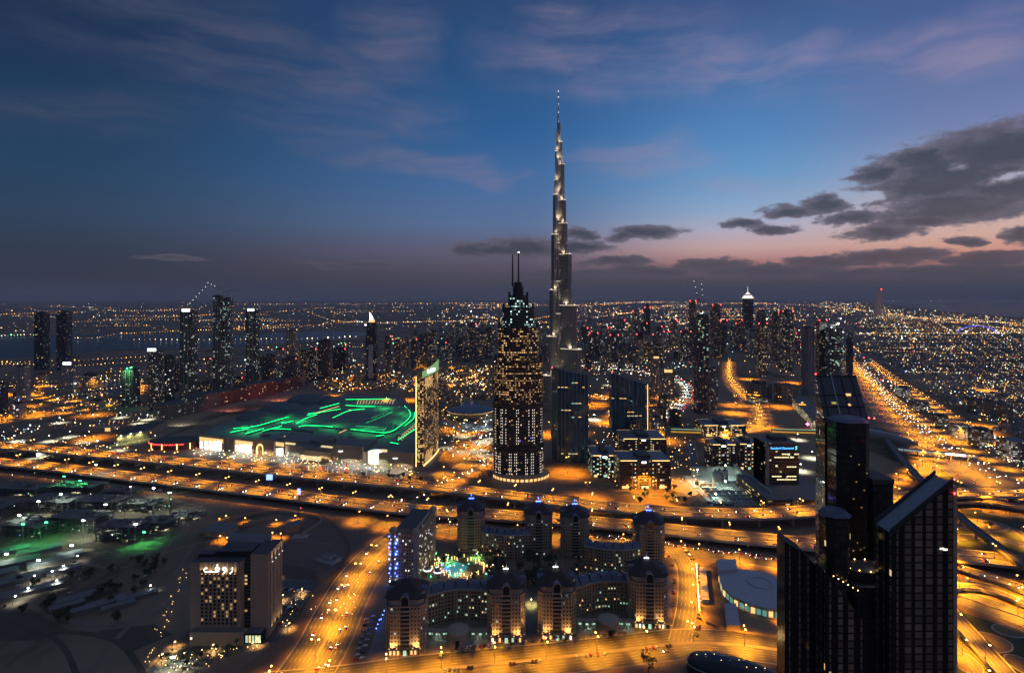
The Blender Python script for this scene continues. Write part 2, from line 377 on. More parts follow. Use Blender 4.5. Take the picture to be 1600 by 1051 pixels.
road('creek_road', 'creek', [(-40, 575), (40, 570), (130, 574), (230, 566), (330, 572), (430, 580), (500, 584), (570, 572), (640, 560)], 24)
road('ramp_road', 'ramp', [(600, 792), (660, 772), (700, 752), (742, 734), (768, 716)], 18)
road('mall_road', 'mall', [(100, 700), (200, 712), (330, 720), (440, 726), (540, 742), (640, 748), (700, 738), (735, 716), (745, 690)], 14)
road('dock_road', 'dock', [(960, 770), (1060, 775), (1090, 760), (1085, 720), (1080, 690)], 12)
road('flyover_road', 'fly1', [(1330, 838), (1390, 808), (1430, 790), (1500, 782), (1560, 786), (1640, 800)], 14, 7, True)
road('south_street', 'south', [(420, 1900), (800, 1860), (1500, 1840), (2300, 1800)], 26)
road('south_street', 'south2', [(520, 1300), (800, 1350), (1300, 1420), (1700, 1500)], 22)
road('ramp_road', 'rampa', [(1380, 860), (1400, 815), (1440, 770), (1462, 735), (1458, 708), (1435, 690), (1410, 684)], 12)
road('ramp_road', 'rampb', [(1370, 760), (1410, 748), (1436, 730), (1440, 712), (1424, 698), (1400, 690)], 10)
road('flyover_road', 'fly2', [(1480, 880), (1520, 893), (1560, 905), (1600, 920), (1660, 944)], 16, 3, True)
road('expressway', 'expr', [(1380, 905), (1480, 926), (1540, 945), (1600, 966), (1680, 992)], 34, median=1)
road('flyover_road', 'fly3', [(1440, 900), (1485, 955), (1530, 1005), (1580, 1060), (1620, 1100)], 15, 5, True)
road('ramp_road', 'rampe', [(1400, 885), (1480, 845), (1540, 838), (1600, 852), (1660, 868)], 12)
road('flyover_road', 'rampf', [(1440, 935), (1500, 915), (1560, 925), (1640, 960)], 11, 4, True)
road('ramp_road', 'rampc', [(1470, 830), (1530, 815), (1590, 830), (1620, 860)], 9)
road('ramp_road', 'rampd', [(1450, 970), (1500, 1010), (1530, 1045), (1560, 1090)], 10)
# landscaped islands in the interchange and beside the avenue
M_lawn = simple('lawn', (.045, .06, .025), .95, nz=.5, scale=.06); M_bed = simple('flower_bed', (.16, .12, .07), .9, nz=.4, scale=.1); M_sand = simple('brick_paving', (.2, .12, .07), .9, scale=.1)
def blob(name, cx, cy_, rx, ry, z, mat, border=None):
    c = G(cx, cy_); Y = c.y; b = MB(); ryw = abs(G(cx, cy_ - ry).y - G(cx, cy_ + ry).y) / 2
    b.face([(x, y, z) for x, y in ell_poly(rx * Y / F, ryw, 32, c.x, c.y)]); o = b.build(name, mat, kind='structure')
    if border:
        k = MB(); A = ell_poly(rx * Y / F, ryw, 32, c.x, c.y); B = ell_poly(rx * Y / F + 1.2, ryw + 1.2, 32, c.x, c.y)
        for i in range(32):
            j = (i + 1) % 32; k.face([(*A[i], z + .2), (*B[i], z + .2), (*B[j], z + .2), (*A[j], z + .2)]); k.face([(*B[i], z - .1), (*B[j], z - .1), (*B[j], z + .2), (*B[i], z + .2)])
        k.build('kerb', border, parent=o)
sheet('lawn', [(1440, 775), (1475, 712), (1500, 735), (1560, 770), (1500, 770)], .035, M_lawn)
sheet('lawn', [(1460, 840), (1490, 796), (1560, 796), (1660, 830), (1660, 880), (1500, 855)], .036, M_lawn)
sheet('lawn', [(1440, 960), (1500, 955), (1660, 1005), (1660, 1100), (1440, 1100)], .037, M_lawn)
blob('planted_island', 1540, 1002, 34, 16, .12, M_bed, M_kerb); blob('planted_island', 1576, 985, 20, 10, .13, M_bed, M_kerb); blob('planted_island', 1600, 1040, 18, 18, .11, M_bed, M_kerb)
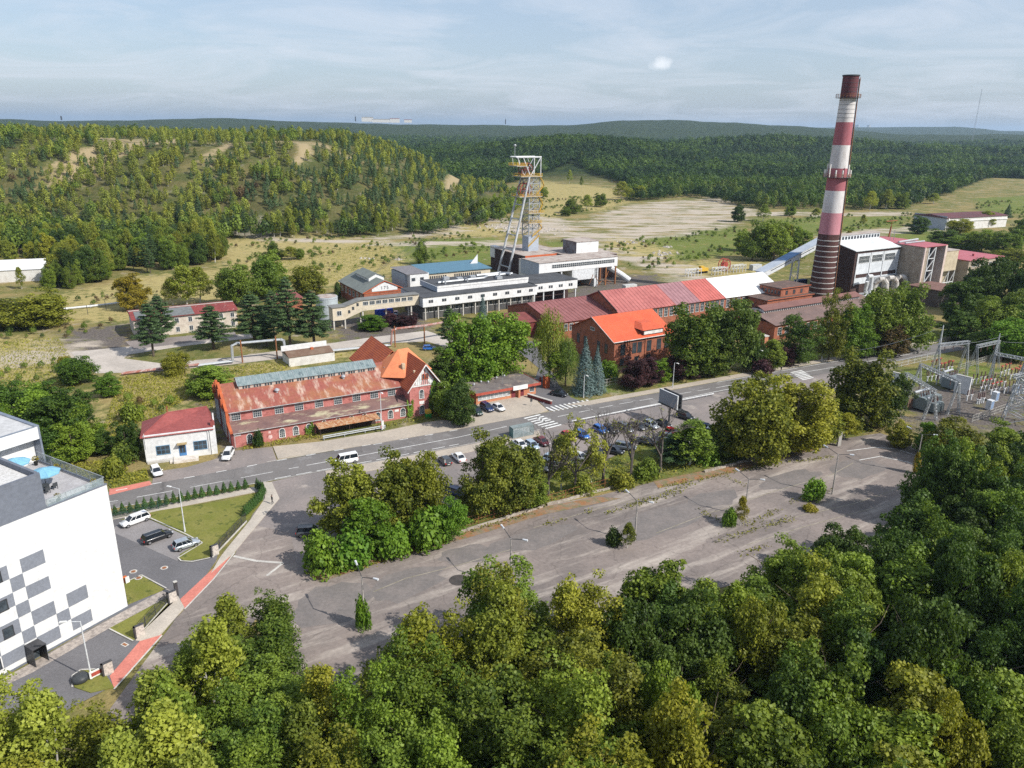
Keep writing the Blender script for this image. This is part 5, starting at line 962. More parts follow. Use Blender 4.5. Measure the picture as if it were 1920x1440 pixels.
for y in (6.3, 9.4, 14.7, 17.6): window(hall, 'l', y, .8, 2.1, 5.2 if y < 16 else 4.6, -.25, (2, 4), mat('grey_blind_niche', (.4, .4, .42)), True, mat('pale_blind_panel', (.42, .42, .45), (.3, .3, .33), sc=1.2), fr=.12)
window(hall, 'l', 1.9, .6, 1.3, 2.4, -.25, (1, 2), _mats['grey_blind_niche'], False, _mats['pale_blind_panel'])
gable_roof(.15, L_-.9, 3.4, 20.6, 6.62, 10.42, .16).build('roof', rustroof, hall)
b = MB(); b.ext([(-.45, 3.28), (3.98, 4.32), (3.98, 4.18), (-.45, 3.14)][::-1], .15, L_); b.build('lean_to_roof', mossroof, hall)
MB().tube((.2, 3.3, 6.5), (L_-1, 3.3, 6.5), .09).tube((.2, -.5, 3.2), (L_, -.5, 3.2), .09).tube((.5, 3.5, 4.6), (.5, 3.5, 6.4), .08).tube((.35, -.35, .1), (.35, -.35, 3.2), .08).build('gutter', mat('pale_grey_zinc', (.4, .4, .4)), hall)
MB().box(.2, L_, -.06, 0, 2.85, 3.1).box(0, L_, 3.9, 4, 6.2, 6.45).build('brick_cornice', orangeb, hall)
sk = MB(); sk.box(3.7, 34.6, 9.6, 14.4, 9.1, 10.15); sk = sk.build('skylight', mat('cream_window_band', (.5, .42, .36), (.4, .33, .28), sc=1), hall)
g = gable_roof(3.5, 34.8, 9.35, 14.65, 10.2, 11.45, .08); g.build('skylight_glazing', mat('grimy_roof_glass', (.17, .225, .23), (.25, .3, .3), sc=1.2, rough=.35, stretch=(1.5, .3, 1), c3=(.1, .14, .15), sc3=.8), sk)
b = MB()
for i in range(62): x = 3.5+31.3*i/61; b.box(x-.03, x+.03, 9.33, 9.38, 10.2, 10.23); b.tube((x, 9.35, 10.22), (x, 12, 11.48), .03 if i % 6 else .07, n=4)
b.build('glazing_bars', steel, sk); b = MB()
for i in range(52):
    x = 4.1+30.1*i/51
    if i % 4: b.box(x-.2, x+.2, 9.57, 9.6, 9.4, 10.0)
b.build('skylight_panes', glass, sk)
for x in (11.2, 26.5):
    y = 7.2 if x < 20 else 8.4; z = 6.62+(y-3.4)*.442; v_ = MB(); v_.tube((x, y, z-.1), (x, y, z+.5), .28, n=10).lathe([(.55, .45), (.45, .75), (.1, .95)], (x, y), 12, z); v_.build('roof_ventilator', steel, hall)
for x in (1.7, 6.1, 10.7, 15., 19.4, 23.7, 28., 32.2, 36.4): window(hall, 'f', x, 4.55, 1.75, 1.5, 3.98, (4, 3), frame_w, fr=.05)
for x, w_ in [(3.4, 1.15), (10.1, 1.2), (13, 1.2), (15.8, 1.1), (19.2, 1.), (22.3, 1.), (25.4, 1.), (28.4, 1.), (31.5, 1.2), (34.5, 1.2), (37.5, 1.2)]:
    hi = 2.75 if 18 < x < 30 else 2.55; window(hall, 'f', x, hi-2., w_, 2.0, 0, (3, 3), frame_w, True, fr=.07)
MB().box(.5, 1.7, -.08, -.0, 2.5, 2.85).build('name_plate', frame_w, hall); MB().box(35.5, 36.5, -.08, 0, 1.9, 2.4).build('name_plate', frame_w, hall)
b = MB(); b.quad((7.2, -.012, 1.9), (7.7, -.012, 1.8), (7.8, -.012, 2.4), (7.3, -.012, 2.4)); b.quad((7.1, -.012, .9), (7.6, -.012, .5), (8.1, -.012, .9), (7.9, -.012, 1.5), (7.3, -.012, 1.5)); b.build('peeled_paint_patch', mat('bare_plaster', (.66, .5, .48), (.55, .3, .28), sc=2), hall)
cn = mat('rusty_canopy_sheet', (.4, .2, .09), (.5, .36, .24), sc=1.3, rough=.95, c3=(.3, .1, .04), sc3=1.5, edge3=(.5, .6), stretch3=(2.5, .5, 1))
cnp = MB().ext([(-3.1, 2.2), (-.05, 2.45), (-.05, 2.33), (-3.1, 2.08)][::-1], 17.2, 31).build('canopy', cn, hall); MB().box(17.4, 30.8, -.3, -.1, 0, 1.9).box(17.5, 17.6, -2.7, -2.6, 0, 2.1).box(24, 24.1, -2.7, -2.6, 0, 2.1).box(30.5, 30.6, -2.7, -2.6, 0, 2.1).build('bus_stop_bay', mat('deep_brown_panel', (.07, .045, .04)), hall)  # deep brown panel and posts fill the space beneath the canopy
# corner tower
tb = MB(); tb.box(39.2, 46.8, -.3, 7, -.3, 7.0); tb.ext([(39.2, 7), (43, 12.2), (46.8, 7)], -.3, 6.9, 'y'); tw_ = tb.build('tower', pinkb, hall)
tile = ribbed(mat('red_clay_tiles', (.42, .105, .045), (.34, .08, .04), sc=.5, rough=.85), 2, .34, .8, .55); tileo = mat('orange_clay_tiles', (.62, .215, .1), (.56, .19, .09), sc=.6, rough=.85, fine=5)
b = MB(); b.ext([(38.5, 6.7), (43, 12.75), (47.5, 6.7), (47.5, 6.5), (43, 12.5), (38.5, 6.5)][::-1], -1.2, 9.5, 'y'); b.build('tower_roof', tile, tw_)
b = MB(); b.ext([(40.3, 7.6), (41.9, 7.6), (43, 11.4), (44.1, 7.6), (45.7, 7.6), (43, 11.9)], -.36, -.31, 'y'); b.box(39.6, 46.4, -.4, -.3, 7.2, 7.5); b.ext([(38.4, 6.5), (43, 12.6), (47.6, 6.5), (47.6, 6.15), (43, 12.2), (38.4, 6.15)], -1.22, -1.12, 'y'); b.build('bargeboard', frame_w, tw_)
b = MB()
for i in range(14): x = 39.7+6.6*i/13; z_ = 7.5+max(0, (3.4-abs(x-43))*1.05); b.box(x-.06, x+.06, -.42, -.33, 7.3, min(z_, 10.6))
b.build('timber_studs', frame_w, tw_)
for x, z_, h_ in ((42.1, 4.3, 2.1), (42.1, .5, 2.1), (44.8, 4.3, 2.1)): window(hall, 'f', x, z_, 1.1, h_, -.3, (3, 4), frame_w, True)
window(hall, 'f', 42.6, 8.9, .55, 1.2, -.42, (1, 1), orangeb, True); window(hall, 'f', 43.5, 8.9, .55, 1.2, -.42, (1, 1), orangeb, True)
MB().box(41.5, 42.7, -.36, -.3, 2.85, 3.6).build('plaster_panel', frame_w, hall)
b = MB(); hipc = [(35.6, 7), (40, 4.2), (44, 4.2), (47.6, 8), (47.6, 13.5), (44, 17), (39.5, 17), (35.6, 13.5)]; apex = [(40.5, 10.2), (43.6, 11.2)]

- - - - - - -

> [The task]:
Pull out all lines in the data above that include "picture".

> [Output of the task]:
The Blender Python script for this scene continues. Write part 2, from line 377 on. More parts follow. Use Blender 4.5. Take the picture to be 1600 by 1051 pixels.
Keep writing the Blender script for this image. This is part 5, starting at line 962. More parts follow. Use Blender 4.5. Measure the picture as if it were 1920x1440 pixels.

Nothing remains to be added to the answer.